Double bounce to happiness

I spent many hours as a young child in the back garden on the old trampoline that seemed like it had been on the property longer than the house itself.

It seemed like it would outlast the house itself; roots and grass had grown around the frame of the trampoline, anchoring it there in the middle of the garden.

It had two holes repaired with patches made of a rough material that I avoided every time I bounced.

One hole was from the time a stray firework burned through the black mesh and the other was from when I bounced a little too high, only to find my legs bursting through the trampoline matting.

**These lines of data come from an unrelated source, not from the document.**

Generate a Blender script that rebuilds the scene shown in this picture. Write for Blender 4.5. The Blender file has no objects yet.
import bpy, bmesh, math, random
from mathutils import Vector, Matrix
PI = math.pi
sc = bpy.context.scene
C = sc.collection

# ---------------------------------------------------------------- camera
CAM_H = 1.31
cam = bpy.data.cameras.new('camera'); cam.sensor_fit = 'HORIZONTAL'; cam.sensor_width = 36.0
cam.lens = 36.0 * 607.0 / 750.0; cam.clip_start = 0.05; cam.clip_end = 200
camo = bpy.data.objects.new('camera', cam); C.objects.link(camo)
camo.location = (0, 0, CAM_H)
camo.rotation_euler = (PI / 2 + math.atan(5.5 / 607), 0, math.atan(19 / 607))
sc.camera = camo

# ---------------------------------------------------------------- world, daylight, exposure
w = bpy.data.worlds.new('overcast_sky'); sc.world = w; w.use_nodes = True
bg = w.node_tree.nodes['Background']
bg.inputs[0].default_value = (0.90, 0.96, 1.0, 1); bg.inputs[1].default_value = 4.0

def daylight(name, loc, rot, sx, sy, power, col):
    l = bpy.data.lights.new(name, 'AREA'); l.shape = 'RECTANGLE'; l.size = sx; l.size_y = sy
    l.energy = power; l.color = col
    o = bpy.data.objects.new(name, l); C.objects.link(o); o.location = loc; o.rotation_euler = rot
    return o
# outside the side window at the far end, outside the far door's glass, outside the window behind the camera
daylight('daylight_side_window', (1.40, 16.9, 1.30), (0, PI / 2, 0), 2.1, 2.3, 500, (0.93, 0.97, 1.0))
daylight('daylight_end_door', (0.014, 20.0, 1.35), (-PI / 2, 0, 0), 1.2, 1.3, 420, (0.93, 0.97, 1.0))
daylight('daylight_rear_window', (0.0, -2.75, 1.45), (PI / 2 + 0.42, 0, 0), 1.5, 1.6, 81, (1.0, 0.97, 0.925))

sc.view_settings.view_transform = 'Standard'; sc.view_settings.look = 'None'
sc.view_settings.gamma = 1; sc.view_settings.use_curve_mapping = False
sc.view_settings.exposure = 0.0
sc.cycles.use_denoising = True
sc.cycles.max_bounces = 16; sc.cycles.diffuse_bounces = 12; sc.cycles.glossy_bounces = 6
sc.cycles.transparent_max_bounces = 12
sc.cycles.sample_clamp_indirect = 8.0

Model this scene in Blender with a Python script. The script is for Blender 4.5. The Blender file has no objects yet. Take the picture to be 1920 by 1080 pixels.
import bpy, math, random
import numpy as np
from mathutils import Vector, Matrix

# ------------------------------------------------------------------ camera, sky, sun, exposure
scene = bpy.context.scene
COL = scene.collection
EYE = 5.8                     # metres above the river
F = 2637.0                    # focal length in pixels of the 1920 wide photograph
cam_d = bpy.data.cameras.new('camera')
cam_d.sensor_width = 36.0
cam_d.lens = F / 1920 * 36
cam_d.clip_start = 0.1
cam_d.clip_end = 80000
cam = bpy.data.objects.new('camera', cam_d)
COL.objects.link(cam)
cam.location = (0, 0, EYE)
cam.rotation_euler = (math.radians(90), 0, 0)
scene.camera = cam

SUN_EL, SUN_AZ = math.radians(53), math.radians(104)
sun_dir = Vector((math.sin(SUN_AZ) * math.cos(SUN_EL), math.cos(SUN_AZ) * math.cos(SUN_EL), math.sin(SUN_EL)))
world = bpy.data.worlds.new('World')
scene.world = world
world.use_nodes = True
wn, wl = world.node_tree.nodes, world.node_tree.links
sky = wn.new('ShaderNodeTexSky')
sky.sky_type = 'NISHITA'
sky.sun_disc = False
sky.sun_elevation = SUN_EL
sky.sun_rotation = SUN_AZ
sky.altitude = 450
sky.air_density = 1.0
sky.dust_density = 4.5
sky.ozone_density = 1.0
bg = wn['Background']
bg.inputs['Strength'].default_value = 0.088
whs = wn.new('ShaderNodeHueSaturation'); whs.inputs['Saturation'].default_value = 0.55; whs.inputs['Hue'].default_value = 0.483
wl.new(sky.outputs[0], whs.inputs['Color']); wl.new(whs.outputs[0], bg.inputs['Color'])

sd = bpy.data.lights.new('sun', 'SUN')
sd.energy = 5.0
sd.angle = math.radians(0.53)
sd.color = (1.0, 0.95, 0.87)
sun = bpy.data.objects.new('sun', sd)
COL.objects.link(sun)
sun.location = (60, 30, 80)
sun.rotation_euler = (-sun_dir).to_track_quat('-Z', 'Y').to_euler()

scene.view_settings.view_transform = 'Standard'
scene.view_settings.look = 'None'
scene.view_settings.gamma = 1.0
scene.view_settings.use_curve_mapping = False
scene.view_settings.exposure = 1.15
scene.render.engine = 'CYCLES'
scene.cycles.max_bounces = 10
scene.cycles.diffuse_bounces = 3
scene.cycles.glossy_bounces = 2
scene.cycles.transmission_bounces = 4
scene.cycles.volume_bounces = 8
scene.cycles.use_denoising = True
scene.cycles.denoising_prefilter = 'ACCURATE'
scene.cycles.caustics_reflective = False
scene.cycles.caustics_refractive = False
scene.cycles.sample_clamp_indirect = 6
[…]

Clinging on to the battered black mat were rusty springs, several of which were missing, an ominous reminder of the time I lost control and found myself entangled in the army of abrasive coils.

The reassuring blue pads had been shed long ago, revealing the cold steel frame which wields an electric shock that I would always forget to avoid.

Needless to say, bouncing on this trampoline was a perilous affair, a dance with the devil.

But however dangerous and decrepit this trampoline may seem, it was a treasure chest full of memories - a portal into the magical realm of the outdoors, an old friend.

Nowadays, homes are becoming more urbanised and our youth more fixated on technology.

Families are choosing the paved courtyard over the lush back garden and our youth are choosing flat screens and video games over ''double bounces'' and jungle gyms.

When I was younger, warm summer days were spent playing backyard cricket, building tree huts and bouncing on the trampoline.

These were the finest things imaginable.

Is the simple joy of bouncing on a trampoline as a young child being threatened by the possibilities that the age of technology holds?

As families move on from spacious back gardens, aren't they also moving on from the magical feeling of spending an afternoon lounging in a warm breeze while listening to a barbecue crackle?

And as children turn their back on their back-yard trampolines, aren't they also saying goodbye to the feeling of freedom that comes as you reach the apex of each bounce?

No more stories of close encounters with the tree which overhangs the end of the trampoline or epic games of ''1,2,3, home''.

I believe there is a certain sense of Kiwi culture and pride found in all New Zealand back yards that are home to a trampoline.

And if we are to take pride in our country, we should take pride in not only big things like the Rugby World Cup, but the little things too - little things like the joy of bouncing on a back-yard trampoline.

Trampolines are part of what connects our youth to the outdoors and part of what connects adults to their past. They can provide exercise and entertainment, as well as evoke senses of nostalgia and freedom.

Trampolines can help us appreciate and become fond of nature.

They can allow us to remember who we are, and take pride in who we are.

So if you are ever faced with the decision between a home with a back garden and one without, never underestimate the importance of a house with a back garden; especially if the garden is anchored to this Earth by a humble trampoline.